> **The exercise**: Starting with the first line below, extract each line through the one that contains "v_ = 24.0; u0_ = on_v(1190, v_)[0]", inclusive, excluding pictures.

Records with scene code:
# # # # # # #

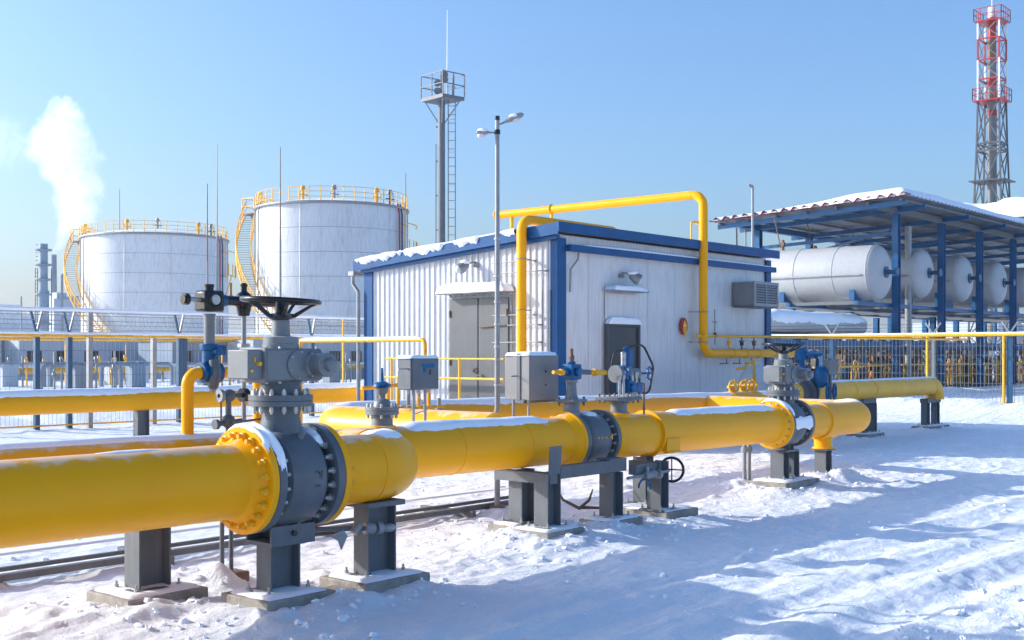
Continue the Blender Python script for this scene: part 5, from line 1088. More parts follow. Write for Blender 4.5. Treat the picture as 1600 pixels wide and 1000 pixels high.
# snow covered pipe below the tanks
t = thing('insulated_pipe', 'fat snow covered pipe running below the white tanks', 'pipe', (50, 27.5, 3))
v_ = 24.0; u0_ = on_v(1190, v_)[0]
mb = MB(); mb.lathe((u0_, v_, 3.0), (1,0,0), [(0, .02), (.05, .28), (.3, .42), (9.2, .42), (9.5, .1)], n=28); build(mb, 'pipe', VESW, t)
snow_on_path([(u0_+.2, v_, 3.0), (u0_+9.3, v_, 3.0)], .42, 'snow_cap', t, half=1.35, thick=.16, seed=8, step=.2, drip=.3)
mb = MB(); mb.beam((u0_, v_-.1, 2.5), (u0_+9.5, v_-.1, 2.5), .5, .12); build(mb, 'rack_beam', STEEL, t)
mb = MB(); mb.beam((u0_-.3, v_-.4, 2.15), (u0_+34, v_-.4, 2.15), .2, .34); build(mb, 'rack_beam', CBLUE, t)
for q in (.6, 4.6, 8.8): build(MB().box(u0_+q-.1, u0_+q+.1, v_-.5, v_-.3, -.2, 1.97), 'rack_leg', CBLUE, t)
# process equipment below the tanks
rr = random.Random(5)
pos = ['left', 'second', 'third', 'fourth', 'fifth', 'sixth']
for k in range(6):
    u = 44.5+k*5.6; v_ = 24.0 if k else 23.0
    t = thing('process_skid', 'rack of upright process pipes and valves under the tanks, %s from the left' % pos[k], 'pipe rack', (u, v_, 0), 'process skids under the canopy')
    for i in range(13):
        x = u+i*.40+rr.uniform(-.1, .1); y = v_+rr.uniform(-.8, 2.2); r = rr.choice((.05, .07, .12, .18)); z1 = rr.uniform(1.5, 2.6)
        mb = MB(); mb.cyl((x, y, 0), (x, y, z1), r, n=10); mb.cyl((x, y, z1*.5), (x, y, z1*.5+.08), r*1.7, n=10); mb.cyl((x, y, z1-.3), (x, y, z1-.22), r*1.7, n=10)
        build(mb, 'riser', rr.choice((WHITE, GRIM, RUST, LATT, RUST, STEEL, GRIM)), t)
    mb = MB()
    for i in range(3): x = u+i*1.6; y = v_-.9; mb.tube(fillet([(x, y, .1), (x, y, 1.0+rr.random()*.5), (x+.45, y, 1.0+rr.random()*.5), (x+.45, y, .1)], .12, 4), .035, n=6)
    mb.cyl((u-.3, v_-.9, 1.18), (u+5, v_-.9, 1.18), .05, n=8); mb.cyl((u-.3, v_-.9, .55), (u+5, v_-.9, .55), .04, n=8); build(mb, 'yellow_tubes', YELD, t)
    mb = MB()
    for i in range(6): x = u+rr.random()*4.8; mb.torus((x, v_-1.0, rr.uniform(.6, 1.9)), (.5,-1,.1), .14, .03, n=14, m=5); mb.cyl((x, v_-.9, .6), (x+.2, v_-.9, .9), .08, n=8)
    build(mb, 'valve_wheels', ORAN if k % 2 else RUST, t, kind='stuff')
    mb = MB(); mb.box(u+1.0, u+2.1, v_, v_+.9, .05, 1.05); mb.cyl((u+2.1, v_+.45, .6), (u+2.9, v_+.45, .6), .3, n=16); mb.box(u+3.4, u+4.3, v_+.2, v_+1.1, .05, 1.5); build(mb, 'pump_set', (GRIM, TEAL, RUST)[k % 3], t, bevel=.03)
    mb = MB(); mb.beam((u-.3, v_+1.2, 2.1), (u+5.2, v_+1.2, 2.1), .12, .12); mb.beam((u-.3, v_-.5, 1.95), (u+5.2, v_-.5, 1.95), .1, .1); mb.box(u-.3, u+5.2, v_-1.2, v_+2, -.1, .05); build(mb, 'frame', LATT, t)
    for i in range(3): w0 = u+i*1.8; build(MB().box(w0, w0+1.1, v_+3.2, v_+4.2, 0, 1.7+.4*((i+k)%3)).cyl((w0+.5, v_+3.6, 1.7), (w0+.5, v_+3.6, 2.6), .2, n=10), 'heater_casing', (RUST, LATT, GRIM)[(i+k)%3], t)
heap(50, 20.5, 6, 1.0, .35)
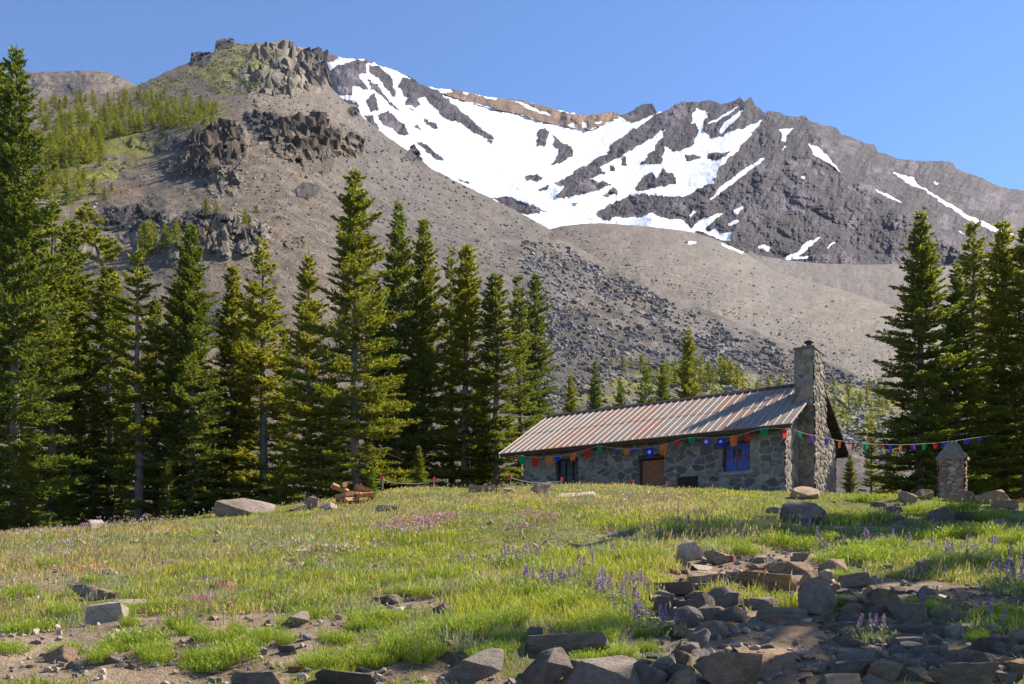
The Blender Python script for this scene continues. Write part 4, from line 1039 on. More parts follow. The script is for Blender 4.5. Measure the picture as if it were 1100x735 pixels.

# # # # # # #

> **Written solution**:
Continue the Blender Python script for this scene: part 5, from line 1088. More parts follow. Write for Blender 4.5. Treat the picture as 1600 pixels wide and 1000 pixels high.
# snow covered pipe below the tanks
t = thing('insulated_pipe', 'fat snow covered pipe running below the white tanks', 'pipe', (50, 27.5, 3))
v_ = 24.0; u0_ = on_v(1190, v_)[0]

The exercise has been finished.